Queen of Carnage is a performance piece inspired by Purcell’s Dido and Aeneas. Some of the music is recognisably Purcell’s but the inspiration seems to come as much from the Torture Garden as from the opera houses of seventeenth century London. The performance has moments of visual brilliance and there is a sort of crazed dignity in the performances of Sobriety Twist and Amy Kingsmill but the sound world created is not convincing on any level and those hoping for insights  about Purcell’s opera will be disappointed.

The Space is a old building that has been transformed into a venue for small-scale arts projects. There are less than 100 seats for audience members and, as we arrive, we are encouraged to wander through a room in which there is a series of tiny photographs in strange red circular frames. The setting for the performance is a large room with an alcove with a curved arch roof at one end and, as we enter, Tim Bowen whose cello playing is subtle and assured is playing snatches of music that are sometimes soothing, sometimes sinister. There is a constant background of electronic sound, sometimes musical notes, sometimes sounds from the natural world. In the centre of the stage is a  long latex cloak hanging from a high frame – from under the hem of the cloak protrude a number of disembodied hands. It is certainly a striking and unsettling scenario.

There are two performers – Sobriety Twist as Dido the Dominatrix  and Amy Kingsmill as her servant/slave, a role I take to be drawn from that of Belinda in the opera. Dido sings, Belinda is silent. In addition to the strange and solemn strutting and pacing of the queen and her servant there are video projections on the screen behind the stage – the first is a huge close up of buttocks being whipped. The most striking video is of male figure in a mask that seems to emerge through a door in the white screen at the back of the stage and who interacts with Dido in a way that leaves us confused at first whether it is a real figure or a video projection. The dance between this figure  – perhaps Aeneas, perhaps the dominatrix’s ‘gimp’ – is one of the many visual coups of the performance.

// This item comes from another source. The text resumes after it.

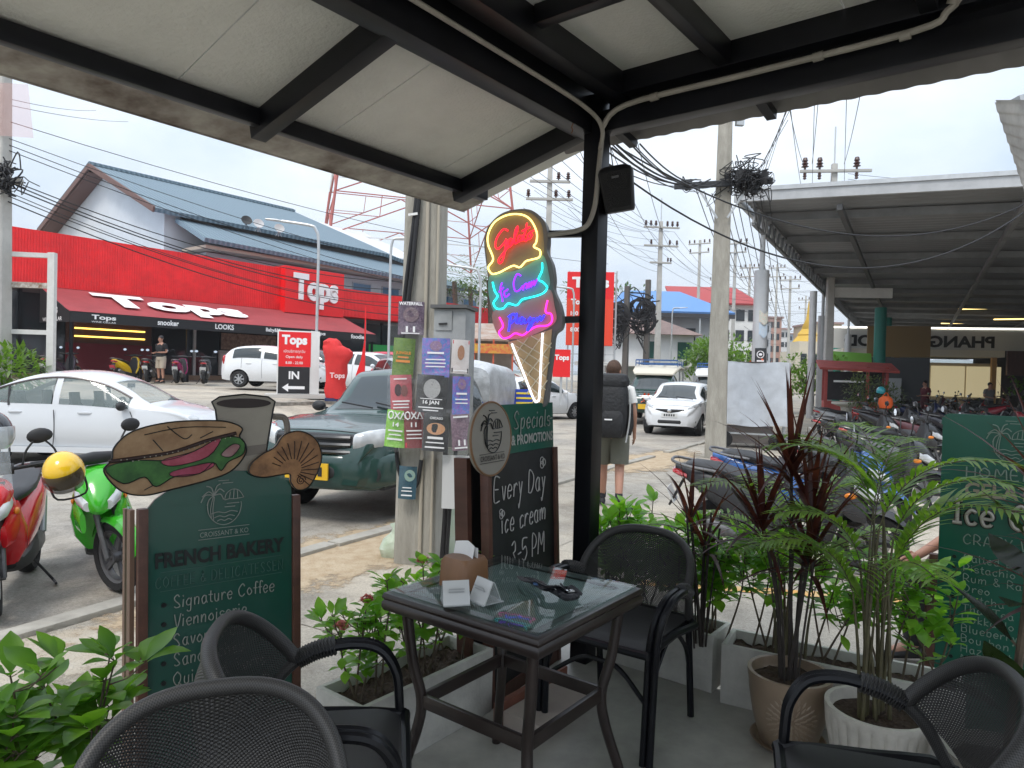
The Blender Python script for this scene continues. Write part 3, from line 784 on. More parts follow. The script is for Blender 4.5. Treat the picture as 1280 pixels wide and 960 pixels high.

The music is the weak point. When the soundscape does take extracts from the opera either played by the cello or on the backing tape it does not convince. Twist’s mezzo soprano voice is not strong enough to carry the vocal line and, when we hear portions of Dido’s lament, it does not carry the emotional charge that is needed.

This is a production full of startling ideas and with some memorable visual images. But it feels like a work in progress and it needs further development before the creative sparks catch fire.